→ JOB: Count the lines in the records below that contain the word "pixels", and reply with only that number.
***** GIVEN INFORMATION *****
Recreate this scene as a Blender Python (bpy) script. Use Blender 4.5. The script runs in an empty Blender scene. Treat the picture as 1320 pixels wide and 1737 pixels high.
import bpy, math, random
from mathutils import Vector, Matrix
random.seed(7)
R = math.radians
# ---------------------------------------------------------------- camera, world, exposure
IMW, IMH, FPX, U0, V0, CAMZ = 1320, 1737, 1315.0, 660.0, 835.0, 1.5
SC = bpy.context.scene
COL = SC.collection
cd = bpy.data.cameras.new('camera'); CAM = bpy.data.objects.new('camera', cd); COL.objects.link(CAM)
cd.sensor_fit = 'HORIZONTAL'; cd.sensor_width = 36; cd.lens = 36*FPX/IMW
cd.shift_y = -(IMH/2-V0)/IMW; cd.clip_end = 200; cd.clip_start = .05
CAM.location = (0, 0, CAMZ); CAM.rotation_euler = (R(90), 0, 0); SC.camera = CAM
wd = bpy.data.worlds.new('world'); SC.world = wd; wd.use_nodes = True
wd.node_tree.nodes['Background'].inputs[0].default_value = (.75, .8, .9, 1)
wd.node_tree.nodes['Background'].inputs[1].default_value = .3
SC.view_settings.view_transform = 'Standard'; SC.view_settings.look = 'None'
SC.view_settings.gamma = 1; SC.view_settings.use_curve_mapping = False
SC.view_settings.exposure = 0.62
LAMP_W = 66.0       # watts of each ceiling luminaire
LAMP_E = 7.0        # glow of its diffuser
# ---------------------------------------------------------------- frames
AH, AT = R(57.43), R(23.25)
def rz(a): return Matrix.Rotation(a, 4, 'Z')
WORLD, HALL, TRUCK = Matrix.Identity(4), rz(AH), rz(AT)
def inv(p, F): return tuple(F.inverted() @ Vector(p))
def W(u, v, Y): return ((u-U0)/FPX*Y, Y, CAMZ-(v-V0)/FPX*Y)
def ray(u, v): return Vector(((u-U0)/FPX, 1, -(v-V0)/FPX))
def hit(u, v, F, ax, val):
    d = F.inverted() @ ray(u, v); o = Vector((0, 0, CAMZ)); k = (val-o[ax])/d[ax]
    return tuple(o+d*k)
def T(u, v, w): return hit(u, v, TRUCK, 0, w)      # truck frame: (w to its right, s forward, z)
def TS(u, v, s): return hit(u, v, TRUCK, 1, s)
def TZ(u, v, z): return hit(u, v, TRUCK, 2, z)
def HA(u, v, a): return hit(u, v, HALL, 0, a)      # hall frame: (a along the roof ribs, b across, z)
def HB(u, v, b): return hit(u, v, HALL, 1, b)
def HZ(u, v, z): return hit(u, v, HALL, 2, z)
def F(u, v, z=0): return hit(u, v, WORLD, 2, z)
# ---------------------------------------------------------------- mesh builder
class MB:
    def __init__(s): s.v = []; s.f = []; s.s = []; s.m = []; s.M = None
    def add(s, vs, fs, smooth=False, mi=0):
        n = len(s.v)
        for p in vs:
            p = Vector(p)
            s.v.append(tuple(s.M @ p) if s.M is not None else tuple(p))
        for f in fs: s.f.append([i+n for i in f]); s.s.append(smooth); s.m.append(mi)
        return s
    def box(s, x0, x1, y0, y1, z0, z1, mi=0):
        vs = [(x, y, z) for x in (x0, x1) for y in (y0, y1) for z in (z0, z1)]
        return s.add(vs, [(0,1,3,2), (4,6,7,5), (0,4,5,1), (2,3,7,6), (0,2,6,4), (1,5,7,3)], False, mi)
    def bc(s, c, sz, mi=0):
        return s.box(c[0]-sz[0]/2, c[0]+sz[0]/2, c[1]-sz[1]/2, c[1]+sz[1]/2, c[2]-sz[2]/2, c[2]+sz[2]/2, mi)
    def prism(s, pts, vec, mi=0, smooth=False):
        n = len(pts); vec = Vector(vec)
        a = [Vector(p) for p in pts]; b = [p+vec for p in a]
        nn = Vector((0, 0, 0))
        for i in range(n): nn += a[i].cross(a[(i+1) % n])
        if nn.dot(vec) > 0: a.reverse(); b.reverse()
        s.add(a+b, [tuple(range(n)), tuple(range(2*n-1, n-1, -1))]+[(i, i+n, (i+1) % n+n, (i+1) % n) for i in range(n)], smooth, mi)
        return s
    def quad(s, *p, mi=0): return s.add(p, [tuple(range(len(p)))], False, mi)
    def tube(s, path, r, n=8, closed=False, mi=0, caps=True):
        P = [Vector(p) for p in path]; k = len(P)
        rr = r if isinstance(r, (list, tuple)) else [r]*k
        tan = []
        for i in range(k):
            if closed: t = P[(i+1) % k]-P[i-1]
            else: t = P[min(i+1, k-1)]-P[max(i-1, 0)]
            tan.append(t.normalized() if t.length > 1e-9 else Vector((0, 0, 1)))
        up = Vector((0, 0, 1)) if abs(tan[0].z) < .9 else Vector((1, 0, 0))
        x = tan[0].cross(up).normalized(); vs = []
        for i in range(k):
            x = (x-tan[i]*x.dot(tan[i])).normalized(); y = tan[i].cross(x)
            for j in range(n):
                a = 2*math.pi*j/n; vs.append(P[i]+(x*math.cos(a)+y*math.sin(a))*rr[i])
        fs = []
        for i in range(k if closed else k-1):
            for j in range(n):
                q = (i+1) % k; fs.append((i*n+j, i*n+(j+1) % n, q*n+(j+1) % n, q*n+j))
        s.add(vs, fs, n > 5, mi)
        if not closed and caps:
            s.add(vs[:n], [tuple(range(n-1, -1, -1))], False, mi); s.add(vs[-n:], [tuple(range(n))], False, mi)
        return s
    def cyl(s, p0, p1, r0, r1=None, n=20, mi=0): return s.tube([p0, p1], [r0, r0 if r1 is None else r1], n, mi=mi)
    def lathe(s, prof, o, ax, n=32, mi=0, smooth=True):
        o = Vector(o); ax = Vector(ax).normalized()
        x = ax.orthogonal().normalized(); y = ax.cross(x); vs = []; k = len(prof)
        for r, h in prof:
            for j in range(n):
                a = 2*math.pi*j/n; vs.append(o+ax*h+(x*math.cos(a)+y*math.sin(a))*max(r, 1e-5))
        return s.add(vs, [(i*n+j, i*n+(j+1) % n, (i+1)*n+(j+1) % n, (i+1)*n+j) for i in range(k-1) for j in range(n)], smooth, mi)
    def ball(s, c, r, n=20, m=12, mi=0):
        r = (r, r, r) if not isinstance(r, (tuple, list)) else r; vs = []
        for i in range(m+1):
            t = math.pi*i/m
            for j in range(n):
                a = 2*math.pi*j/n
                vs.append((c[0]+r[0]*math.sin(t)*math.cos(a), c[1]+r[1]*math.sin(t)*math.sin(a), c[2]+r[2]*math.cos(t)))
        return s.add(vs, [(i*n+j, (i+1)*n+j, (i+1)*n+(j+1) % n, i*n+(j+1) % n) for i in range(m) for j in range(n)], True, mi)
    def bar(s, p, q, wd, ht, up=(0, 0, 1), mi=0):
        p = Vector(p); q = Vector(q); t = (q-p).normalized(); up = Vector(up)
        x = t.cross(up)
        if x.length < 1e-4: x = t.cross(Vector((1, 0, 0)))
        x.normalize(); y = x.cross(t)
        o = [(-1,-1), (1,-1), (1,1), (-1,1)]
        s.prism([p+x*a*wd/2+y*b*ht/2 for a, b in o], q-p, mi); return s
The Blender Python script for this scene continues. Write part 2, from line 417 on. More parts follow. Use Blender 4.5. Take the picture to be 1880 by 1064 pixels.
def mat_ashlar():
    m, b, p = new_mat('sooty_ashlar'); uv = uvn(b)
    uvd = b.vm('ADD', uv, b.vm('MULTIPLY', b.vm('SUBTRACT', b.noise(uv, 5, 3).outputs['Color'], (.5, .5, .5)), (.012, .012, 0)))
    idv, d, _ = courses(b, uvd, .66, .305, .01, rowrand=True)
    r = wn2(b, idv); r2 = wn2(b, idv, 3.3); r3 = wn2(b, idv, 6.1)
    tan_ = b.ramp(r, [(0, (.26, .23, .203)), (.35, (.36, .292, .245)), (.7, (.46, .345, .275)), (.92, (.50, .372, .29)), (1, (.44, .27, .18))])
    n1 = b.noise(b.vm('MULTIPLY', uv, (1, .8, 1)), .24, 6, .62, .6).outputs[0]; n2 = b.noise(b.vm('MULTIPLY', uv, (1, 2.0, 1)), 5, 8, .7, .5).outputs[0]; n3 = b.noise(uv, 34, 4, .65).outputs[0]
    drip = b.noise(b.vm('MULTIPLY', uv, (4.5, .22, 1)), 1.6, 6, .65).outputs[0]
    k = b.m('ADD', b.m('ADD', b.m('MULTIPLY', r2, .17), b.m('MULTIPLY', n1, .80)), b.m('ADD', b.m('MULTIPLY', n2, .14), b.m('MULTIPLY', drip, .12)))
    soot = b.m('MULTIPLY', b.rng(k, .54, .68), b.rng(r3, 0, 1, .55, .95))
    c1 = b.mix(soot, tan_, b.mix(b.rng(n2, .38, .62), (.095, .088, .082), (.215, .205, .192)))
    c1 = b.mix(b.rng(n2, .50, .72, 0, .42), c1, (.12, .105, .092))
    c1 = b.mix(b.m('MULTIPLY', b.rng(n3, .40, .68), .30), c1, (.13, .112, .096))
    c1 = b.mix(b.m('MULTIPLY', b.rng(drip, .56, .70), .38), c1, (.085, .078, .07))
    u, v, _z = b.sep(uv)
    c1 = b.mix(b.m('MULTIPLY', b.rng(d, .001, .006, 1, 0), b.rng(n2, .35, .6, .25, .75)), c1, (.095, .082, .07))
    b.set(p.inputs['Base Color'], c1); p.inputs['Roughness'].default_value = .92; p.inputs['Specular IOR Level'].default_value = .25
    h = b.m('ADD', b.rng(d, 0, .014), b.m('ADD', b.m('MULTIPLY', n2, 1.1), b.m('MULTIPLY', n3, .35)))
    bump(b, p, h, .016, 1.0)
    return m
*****
→ RESULT OF THIS EXERCISE: 2